Laduni.ID, Jakarta – Anak adalah anugerah dan titipan dari dari Allah SWT, kelak anak menjadi sebab tercurahnya pahala yang tak akan pernah putus, sebagaimana sabda Nabi Muhammad shalallahu ‘alaihi wasallam.
Oleh karena itu, mari didik anak kita menjadi pribadi yang shaleh dan shalehah dengan cara membiasakan mereka datang ke masjid. Di masjid anak dapat belajar bagaimana shalat, berdoa, dan membaca Al-Qur’an.
Namun sangat disayangkan, masih banyak jamaah atau pengurus masjid yang tidak sabar dalam menghadapi perilaku anak. Mereka merasa bahwa kehadiran anak akan mengganggu kekhusyuan dalam beribadah, sehingga tak jarang para anak-anak akan dimarahi dan diusir dari masjid.
Imam Al-Ramli Al-Kabir dalam Hasyiah beliau terhadap kitab Asnal Mathalib menjelaskan:
أَفْتَى وَالِدُ النَّاشِرِيِّ بِأَنَّ تَعْلِيمَ الصِّبْيَانِ فِي الْمَسْجِدِ أَمْرٌ حَسَنٌ، وَالصِّبْيَانُ يَدْخُلُونَ الْمَسْجِدَ مِنْ عَهْدِ رَسُولِ اللَّهِ – صَلَّى اللَّهُ عَلَيْهِ وَسَلَّمَ – إلَى الْآنَ مِنْ غَيْرِ نَكِيرٍ وَالْقَوْلُ بِكَرَاهَةِ دُخُولِ الصِّبْيَانِ الْمَسْجِدَ لَيْسَ عَلَى إطْلَاقِهِ بَلْ مُخْتَصٌّ بِمَنْ لَا يُمَيِّزُ لَا طَاعَةَ فِيهَا وَلَا حَاجَةَ إلَيْهَا وَإِلَّا فَأَجْرُ التَّعْلِيمِ قَدْ يَزِيدُ عَلَى نُقْصَانِ الْأَجْرِ بِكَرَاهَةِ الدُّخُولِ، وَالْحَاجَةُ قَدْ تَدْفَعُ الْكَرَاهَةَ
[الأنصاري، زكريا ,أسنى المطالب في شرح روض الطالب ,1/186]
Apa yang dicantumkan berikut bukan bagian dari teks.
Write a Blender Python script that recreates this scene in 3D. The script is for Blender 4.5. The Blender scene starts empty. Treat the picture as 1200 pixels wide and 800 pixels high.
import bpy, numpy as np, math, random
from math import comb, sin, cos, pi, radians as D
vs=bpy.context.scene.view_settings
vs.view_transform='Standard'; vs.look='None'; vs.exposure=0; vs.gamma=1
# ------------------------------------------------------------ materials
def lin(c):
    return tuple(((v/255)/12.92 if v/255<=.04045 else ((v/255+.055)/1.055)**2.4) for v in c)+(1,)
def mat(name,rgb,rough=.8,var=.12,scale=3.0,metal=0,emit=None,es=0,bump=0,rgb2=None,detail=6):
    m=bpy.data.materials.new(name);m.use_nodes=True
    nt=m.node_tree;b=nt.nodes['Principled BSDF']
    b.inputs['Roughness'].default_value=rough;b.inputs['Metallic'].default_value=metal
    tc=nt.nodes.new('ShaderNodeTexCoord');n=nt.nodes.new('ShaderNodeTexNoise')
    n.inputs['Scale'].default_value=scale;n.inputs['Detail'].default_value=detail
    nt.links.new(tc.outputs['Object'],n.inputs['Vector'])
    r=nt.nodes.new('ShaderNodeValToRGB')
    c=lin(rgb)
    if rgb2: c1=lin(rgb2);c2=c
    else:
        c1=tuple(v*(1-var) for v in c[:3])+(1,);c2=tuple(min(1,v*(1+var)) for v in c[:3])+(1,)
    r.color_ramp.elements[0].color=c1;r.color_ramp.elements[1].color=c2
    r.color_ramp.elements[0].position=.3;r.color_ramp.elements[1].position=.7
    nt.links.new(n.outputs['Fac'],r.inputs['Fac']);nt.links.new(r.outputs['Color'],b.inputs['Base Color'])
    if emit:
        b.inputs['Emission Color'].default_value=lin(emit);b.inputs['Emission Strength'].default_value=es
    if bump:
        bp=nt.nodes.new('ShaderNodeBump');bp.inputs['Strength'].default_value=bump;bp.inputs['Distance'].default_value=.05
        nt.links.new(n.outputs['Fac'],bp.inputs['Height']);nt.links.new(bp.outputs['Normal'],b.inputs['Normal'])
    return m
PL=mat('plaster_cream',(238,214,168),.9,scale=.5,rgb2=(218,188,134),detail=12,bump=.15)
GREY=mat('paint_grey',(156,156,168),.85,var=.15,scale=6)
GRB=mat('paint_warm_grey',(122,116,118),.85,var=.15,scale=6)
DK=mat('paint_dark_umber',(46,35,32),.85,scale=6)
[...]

“Al-Walid An-Nasyiri mengeluarkan fatwa bahwa pengajaran anak-anak di masjid adalah hal yang baik. Anak-anak bebas memasuki masjid sejak era Rasulullah SAW hidup hingga kini tanpa dipermasalahkan. Pendapat yang menyatakan makruh atas masuknya anak-anak ke dalam masjid tidak berlaku secara mutlak.
Kemakruhan ini berlaku hanya untuk anak-anak yang belum mumayyiz yang tidak melakukan ketaatan atau hajat di dalamnya. Tetapi pahala pengajaran anak-anak melebihi pengurangan pahala karena hukum makruh bagi anak-anak memasuki masjid. Sedangkan hajat terkadang bisa menghilangkan hukum makruh.”
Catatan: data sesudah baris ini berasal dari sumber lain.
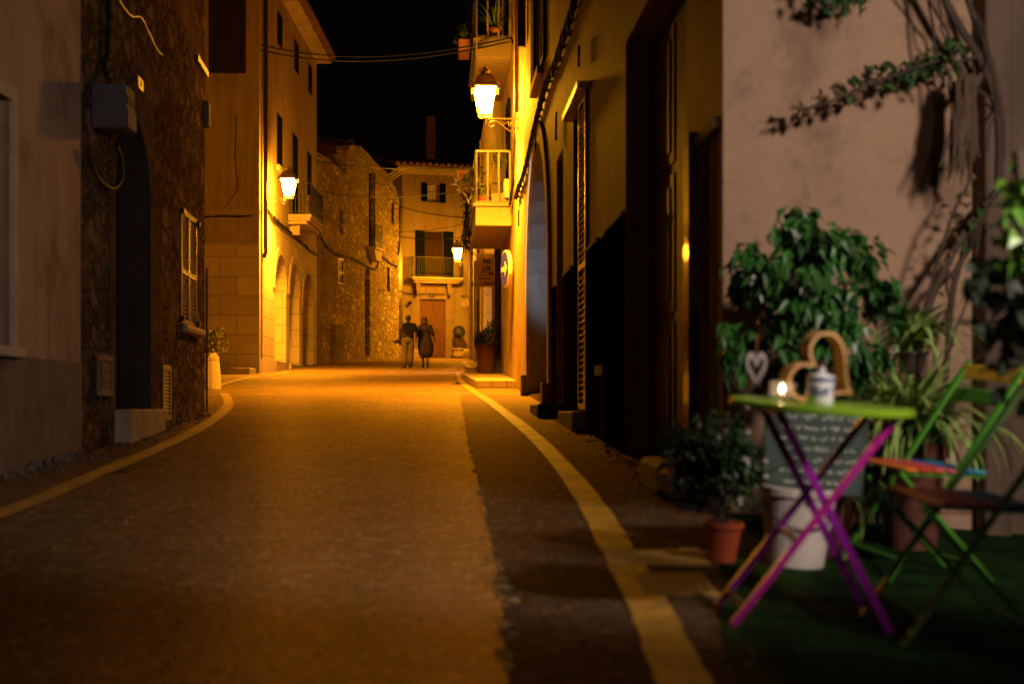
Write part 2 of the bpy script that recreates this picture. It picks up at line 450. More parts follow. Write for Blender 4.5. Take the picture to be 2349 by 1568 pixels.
M['sign_blue'] = m_simple('traffic_blue', (.02, .012, .9), .9, 0, .1, 8)
M['sign_white'] = m_simple('traffic_white', (.75, .66, .5), .4, 0, .05, 8)
M['plaque'] = m_simple('ceramic_plaque', (.5, .37, .2), .5, 0, .08, 20)
M['skin'] = m_simple('skin', (.07, .035, .02), .6, 0, .1, 20)
M['hair_dark'] = m_simple('dark_hair', (.03, .018, .012), .7, 0, .3, 60)
M['hair_auburn'] = m_simple('auburn_hair', (.07, .03, .015), .6, 0, .3, 60)
M['navy'] = m_simple('dark_knit', (.003, .003, .004), .95, 0, .3, 30)
M['shirt'] = m_simple('pale_shirt', (.11, .075, .05), .9, 0, .15, 20)
M['chino'] = m_simple('beige_trousers', (.14, .10, .06), .9, 0, .15, 12)
M['dress'] = m_simple('olive_dress', (.03, .02, .01), .9, 0, .2, 9)
M['lace'] = m_pattern('patterned_top', (.012, .008, .005), (.045, .028, .014), 34)
M['leather'] = m_simple('dark_leather', (.02, .012, .01), .5)
# ------------------------------------------------------------------ ground
def sheet(name, polyx, ys, lift, mat, kind='structure', zf=None):
    """strip of ground between two plan lines, following the slope"""
    mb = MB(); n = len(ys)
    for y in ys:
        a, b = polyx(y)
        k = 2
        for j in range(k+1):
            x = a+(b-a)*j/k
            mb.v.append(Vector((x, y, (zf(x, y) if zf else gz(y))+lift)))
    for i in range(n-1):
        for j in range(2):
            q = i*3+j
            mb.f.append([q, q+1, q+4, q+3]); mb.m.append(0)
    o = mb.build(name, mat); return tag(o, kind=kind)
def lin(a, b, n): return [a+(b-a)*i/(n-1) for i in range(n)]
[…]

Memarahi anak-anak di masjid tidak akan memberikan solusi, hal tersebut hanya akan menimpulakn dampak lebih parah, khususnya kepada anak. Trauma jangka panjang terhadap anak akan muncul, bahkan ketika anak sudah dewasa. Sebagaimana kisah dari Umar Abdul Kafi, penulis buku Al-Wadul Haq.
Suatu ketika dirinya bertemu dengan seorang laki-laki berusia sekitar 60 tahun, dia tidak melihat tanda-tanda sujud dalam diri laki-laki tersebut. Umar lalu bertanya kepada laki-laki tersebut, “Kapan terakhir kali Anda menghadapkan diri kepada Allah Ta’ala?” Laki-laki menundukkan pandangannya seraya berkata, “Sekitar lima puluh lima tahun silam. Saat usiaku lima tahun.”
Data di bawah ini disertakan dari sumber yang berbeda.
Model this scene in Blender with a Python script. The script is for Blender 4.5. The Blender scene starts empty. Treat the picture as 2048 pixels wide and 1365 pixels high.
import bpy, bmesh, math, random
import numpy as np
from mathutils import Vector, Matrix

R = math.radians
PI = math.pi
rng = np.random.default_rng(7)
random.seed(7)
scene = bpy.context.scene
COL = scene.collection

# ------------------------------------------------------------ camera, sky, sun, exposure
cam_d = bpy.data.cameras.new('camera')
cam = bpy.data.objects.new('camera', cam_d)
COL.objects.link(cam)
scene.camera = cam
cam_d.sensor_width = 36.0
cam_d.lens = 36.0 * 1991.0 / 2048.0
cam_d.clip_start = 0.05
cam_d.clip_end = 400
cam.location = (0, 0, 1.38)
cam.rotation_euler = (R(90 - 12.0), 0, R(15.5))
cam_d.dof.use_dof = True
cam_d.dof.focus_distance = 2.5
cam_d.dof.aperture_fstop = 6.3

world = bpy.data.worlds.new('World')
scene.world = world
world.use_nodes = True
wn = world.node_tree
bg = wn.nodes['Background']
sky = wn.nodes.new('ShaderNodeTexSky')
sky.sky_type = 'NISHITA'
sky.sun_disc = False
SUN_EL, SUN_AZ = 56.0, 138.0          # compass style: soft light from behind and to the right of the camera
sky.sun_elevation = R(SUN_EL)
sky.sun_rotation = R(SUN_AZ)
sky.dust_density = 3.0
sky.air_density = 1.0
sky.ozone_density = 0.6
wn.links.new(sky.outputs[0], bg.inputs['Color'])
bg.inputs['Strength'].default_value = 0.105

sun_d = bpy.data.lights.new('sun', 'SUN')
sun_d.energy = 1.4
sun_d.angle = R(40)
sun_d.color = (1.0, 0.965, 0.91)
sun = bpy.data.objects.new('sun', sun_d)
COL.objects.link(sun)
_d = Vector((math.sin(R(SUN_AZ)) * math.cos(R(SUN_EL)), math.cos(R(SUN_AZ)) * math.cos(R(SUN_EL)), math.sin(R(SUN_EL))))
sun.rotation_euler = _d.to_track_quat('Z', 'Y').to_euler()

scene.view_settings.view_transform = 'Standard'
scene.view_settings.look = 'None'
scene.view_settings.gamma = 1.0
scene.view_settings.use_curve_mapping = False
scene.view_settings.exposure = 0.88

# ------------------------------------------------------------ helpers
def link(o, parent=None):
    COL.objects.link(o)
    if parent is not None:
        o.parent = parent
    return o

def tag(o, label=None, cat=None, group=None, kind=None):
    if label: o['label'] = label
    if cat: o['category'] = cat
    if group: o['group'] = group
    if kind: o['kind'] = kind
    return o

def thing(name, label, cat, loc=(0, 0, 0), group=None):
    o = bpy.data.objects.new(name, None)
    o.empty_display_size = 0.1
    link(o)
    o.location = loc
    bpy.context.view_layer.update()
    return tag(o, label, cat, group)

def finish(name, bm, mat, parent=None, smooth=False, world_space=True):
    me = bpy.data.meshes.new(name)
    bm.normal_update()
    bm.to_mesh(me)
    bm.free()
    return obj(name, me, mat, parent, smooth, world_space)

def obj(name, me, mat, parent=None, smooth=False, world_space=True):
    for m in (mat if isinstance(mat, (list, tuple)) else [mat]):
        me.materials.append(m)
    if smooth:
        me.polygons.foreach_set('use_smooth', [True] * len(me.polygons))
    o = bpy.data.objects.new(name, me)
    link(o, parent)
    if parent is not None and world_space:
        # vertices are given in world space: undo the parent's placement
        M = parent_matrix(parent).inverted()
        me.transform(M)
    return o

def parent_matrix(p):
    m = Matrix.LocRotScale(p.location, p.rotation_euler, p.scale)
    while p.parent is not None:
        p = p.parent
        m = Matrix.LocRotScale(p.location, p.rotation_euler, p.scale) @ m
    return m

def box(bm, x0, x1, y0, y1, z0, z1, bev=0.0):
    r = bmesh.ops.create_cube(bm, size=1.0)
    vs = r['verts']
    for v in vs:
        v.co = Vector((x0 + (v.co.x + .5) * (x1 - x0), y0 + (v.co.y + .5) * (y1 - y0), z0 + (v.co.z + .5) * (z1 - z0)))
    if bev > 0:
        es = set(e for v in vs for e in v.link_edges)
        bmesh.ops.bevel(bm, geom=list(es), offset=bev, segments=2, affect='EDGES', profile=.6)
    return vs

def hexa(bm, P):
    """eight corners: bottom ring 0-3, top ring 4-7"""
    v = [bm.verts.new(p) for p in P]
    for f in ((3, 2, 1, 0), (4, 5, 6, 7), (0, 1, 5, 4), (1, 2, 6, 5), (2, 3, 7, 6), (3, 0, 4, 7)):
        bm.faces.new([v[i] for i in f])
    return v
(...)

Laki-laki itupun menceritakan kisah 55 tahun lalu, “Aku bergegas melakukan shalat bersama sahabat-sahabatku. Namun, ada seorang laki-laki dewasa yang mendatangiku sembari berkata ketus, ‘Enyahlah kalian! Berdirilah di sana (menunjuk arah luar masjid). Shalatlah di sana!’”
Bekas luka yang hingga dewasa sulit dihilangkan karena hardikan dari orang yang merasa dirinya suci. Padahal Islam melarang umatnya memarahi anak ketika di masjid. Kita semua mungkin sepakat bahwa ramai, bising, dan bermain di masjid adalah hal yang tidak baik, bahkan perlu untuk diluruskan. Namun bukan berarti menggunakan cara-cara yang tidak dibenarkan, sehingga menimbulkan trauma pada anak dan menjadikan masjid sebagai tempat menakutkan bagi anak.